* TASK DETAILS
Output, word for word, every line from the start of the listing down to and including the line that contains "from mathutils import Vector, Matrix"; include nothing else.

--- SUPPLIED INFORMATION ---

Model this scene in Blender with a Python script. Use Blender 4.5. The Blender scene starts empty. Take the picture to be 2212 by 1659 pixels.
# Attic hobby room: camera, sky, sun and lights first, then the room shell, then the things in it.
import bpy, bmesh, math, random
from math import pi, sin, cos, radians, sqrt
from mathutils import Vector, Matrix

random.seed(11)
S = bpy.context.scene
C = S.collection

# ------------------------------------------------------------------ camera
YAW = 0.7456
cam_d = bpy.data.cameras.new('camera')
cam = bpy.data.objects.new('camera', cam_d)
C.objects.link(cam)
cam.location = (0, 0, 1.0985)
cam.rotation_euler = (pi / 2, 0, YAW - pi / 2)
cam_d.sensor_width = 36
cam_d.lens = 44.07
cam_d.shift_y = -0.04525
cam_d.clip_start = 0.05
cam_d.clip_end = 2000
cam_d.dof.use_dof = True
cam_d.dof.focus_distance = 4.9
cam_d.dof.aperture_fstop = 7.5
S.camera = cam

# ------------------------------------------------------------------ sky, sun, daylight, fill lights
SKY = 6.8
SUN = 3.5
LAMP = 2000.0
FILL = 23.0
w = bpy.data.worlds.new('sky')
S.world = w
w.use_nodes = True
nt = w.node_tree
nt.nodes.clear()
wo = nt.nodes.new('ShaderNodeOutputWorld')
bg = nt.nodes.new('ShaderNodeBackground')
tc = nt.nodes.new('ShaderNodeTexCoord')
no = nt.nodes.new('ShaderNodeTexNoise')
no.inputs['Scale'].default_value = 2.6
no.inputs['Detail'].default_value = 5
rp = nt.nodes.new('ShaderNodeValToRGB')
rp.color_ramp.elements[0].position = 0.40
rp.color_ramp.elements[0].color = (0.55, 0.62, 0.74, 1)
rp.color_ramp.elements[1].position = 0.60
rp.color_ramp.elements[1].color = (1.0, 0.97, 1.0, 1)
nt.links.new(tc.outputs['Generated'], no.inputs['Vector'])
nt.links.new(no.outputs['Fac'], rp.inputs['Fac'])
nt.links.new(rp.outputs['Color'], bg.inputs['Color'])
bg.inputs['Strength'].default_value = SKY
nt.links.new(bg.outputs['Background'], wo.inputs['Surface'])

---

* RESULT OF THIS EXERCISE
Model this scene in Blender with a Python script. Use Blender 4.5. The Blender scene starts empty. Take the picture to be 2212 by 1659 pixels.
# Attic hobby room: camera, sky, sun and lights first, then the room shell, then the things in it.
import bpy, bmesh, math, random
from math import pi, sin, cos, radians, sqrt
from mathutils import Vector, Matrix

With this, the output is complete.